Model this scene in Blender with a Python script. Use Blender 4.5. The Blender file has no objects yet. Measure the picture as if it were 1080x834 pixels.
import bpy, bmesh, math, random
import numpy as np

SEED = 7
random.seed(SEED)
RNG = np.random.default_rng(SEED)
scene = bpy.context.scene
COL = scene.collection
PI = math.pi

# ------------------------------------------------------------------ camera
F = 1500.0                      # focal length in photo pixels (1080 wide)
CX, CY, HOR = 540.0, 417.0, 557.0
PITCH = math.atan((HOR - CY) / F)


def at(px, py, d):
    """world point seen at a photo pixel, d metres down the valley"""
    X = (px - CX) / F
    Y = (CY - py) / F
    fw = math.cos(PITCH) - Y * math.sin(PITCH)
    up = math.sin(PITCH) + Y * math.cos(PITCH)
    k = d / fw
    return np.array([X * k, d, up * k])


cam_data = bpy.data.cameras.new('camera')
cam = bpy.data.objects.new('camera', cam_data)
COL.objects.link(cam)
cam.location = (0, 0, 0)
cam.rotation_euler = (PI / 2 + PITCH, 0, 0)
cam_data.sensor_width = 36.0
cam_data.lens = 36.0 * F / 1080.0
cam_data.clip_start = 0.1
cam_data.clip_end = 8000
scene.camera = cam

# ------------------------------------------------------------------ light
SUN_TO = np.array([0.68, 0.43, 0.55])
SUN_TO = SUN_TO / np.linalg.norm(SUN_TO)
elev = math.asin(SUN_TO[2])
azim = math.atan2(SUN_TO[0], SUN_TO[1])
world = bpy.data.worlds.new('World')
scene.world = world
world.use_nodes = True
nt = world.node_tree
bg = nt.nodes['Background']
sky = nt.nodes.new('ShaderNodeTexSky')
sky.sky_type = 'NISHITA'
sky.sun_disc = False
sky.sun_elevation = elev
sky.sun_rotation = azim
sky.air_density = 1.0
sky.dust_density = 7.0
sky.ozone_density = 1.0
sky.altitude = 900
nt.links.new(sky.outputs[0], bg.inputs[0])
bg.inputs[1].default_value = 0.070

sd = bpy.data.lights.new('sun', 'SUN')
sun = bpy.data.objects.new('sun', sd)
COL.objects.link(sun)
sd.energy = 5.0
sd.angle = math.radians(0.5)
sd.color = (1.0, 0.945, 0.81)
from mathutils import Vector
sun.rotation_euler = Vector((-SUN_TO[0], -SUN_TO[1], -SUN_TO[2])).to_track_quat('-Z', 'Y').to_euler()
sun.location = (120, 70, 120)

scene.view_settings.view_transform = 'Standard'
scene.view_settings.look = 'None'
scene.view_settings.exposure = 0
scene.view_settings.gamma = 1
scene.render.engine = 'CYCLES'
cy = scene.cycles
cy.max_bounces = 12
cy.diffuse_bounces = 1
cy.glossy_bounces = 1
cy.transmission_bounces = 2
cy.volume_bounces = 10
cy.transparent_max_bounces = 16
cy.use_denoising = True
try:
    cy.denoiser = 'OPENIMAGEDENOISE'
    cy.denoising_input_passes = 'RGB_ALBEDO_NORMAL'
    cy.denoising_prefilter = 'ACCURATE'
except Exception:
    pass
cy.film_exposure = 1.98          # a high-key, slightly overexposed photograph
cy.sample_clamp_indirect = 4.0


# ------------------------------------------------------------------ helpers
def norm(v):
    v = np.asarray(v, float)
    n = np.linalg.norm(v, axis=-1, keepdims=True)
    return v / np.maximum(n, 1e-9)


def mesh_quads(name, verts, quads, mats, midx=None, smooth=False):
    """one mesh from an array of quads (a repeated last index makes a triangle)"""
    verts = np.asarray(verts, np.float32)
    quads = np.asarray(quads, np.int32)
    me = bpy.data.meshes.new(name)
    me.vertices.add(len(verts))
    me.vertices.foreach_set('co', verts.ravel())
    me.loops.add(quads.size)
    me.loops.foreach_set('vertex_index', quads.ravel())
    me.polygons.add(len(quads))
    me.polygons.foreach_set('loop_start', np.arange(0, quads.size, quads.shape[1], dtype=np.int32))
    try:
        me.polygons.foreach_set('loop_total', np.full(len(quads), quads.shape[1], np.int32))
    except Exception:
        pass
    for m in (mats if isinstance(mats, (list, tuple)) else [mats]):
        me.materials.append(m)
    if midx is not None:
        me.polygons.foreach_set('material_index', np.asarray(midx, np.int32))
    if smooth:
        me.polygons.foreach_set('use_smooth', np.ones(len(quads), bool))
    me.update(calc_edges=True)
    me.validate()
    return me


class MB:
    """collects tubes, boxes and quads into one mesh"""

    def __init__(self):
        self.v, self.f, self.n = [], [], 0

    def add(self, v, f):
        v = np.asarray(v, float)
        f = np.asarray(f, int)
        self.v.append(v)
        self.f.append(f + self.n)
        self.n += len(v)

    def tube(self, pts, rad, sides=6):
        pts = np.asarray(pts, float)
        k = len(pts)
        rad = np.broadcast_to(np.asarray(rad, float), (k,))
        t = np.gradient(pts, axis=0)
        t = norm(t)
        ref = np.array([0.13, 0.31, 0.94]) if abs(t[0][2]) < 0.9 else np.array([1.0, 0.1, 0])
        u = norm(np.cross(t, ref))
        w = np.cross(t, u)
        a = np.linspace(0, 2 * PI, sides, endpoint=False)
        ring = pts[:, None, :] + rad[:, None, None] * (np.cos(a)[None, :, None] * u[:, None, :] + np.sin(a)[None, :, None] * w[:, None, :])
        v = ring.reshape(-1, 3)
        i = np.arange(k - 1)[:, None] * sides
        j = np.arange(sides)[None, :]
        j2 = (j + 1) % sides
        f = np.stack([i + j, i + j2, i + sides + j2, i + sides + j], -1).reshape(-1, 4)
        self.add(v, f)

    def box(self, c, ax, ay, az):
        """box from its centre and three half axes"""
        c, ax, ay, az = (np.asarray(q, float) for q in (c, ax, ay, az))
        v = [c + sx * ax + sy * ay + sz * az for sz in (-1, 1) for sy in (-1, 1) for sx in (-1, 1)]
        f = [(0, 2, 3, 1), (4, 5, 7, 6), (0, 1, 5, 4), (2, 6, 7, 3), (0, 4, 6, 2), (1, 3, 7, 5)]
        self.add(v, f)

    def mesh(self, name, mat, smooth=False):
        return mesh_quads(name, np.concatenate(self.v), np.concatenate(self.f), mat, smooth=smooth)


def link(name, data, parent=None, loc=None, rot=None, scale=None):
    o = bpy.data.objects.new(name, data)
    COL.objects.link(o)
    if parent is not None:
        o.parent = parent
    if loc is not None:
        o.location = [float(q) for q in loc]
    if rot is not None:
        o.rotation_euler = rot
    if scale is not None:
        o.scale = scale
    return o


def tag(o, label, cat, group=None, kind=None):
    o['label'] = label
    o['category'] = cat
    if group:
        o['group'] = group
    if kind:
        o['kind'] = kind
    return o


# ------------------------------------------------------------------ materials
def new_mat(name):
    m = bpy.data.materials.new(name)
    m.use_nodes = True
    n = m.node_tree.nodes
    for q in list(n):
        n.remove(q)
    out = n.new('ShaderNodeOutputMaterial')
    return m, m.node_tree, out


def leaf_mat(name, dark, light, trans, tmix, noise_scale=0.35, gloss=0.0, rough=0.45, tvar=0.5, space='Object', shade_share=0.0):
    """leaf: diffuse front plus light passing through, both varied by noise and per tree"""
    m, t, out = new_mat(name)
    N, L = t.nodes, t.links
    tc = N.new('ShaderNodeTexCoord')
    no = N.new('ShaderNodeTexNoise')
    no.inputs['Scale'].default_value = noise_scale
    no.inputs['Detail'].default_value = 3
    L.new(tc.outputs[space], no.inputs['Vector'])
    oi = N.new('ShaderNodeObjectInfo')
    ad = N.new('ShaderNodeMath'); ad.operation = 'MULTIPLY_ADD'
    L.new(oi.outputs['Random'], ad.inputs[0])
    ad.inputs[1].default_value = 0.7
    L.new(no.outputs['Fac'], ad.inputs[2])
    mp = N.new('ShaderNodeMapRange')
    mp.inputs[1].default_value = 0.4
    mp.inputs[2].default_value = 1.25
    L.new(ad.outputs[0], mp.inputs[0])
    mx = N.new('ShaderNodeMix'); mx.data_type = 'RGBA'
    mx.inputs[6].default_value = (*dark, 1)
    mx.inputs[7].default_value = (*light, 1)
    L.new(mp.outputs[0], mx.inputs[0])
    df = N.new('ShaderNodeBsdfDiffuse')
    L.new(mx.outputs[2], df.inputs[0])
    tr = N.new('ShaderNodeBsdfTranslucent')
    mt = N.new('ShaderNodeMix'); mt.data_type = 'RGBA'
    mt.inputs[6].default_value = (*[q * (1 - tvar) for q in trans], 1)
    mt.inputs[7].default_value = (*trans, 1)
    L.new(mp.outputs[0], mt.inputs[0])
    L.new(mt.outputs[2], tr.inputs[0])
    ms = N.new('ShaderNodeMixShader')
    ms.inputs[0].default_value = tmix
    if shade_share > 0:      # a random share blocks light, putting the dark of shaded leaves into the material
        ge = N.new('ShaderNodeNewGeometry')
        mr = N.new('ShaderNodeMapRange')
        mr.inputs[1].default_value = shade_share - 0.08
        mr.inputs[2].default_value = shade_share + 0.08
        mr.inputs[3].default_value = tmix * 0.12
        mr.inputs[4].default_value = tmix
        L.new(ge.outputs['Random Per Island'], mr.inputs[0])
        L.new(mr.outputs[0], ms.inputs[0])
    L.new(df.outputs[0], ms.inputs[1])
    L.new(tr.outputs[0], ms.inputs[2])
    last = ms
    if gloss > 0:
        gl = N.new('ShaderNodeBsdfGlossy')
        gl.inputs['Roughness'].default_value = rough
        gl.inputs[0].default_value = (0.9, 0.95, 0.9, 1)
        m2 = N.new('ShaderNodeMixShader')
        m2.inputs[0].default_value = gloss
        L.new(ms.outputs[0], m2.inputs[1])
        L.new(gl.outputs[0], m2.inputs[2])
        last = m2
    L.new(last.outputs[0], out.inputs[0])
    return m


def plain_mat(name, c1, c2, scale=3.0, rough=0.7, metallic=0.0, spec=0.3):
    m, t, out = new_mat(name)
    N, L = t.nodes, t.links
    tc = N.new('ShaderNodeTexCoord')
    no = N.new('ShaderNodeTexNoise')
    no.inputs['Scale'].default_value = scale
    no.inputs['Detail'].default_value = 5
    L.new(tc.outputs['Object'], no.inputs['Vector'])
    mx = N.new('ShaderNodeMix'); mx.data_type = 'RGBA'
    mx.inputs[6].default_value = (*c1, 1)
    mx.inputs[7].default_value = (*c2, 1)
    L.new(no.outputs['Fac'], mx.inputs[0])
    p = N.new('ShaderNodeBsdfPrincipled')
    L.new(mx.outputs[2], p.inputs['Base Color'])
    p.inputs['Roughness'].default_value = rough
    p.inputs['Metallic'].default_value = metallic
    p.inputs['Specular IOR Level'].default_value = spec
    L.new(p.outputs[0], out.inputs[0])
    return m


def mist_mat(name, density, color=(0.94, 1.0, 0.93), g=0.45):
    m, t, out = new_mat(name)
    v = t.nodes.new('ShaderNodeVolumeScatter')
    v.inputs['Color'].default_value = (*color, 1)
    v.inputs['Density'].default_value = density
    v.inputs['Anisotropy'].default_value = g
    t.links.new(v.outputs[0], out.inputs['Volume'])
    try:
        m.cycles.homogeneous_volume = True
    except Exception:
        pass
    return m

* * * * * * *

> [PROBLEM TO SOLVE]: Quote exactly the stretch of lines above that starts at the first one and ends at the line with "bg.inputs[1].default_value = 0.070", and nothing beyond it.

> [EXPECTED ANSWER]:
Model this scene in Blender with a Python script. Use Blender 4.5. The Blender file has no objects yet. Measure the picture as if it were 1080x834 pixels.
import bpy, bmesh, math, random
import numpy as np

SEED = 7
random.seed(SEED)
RNG = np.random.default_rng(SEED)
scene = bpy.context.scene
COL = scene.collection
PI = math.pi

# ------------------------------------------------------------------ camera
F = 1500.0                      # focal length in photo pixels (1080 wide)
CX, CY, HOR = 540.0, 417.0, 557.0
PITCH = math.atan((HOR - CY) / F)


def at(px, py, d):
    """world point seen at a photo pixel, d metres down the valley"""
    X = (px - CX) / F
    Y = (CY - py) / F
    fw = math.cos(PITCH) - Y * math.sin(PITCH)
    up = math.sin(PITCH) + Y * math.cos(PITCH)
    k = d / fw
    return np.array([X * k, d, up * k])


cam_data = bpy.data.cameras.new('camera')
cam = bpy.data.objects.new('camera', cam_data)
COL.objects.link(cam)
cam.location = (0, 0, 0)
cam.rotation_euler = (PI / 2 + PITCH, 0, 0)
cam_data.sensor_width = 36.0
cam_data.lens = 36.0 * F / 1080.0
cam_data.clip_start = 0.1
cam_data.clip_end = 8000
scene.camera = cam

# ------------------------------------------------------------------ light
SUN_TO = np.array([0.68, 0.43, 0.55])
SUN_TO = SUN_TO / np.linalg.norm(SUN_TO)
elev = math.asin(SUN_TO[2])
azim = math.atan2(SUN_TO[0], SUN_TO[1])
world = bpy.data.worlds.new('World')
scene.world = world
world.use_nodes = True
nt = world.node_tree
bg = nt.nodes['Background']
sky = nt.nodes.new('ShaderNodeTexSky')
sky.sky_type = 'NISHITA'
sky.sun_disc = False
sky.sun_elevation = elev
sky.sun_rotation = azim
sky.air_density = 1.0
sky.dust_density = 7.0
sky.ozone_density = 1.0
sky.altitude = 900
nt.links.new(sky.outputs[0], bg.inputs[0])
bg.inputs[1].default_value = 0.070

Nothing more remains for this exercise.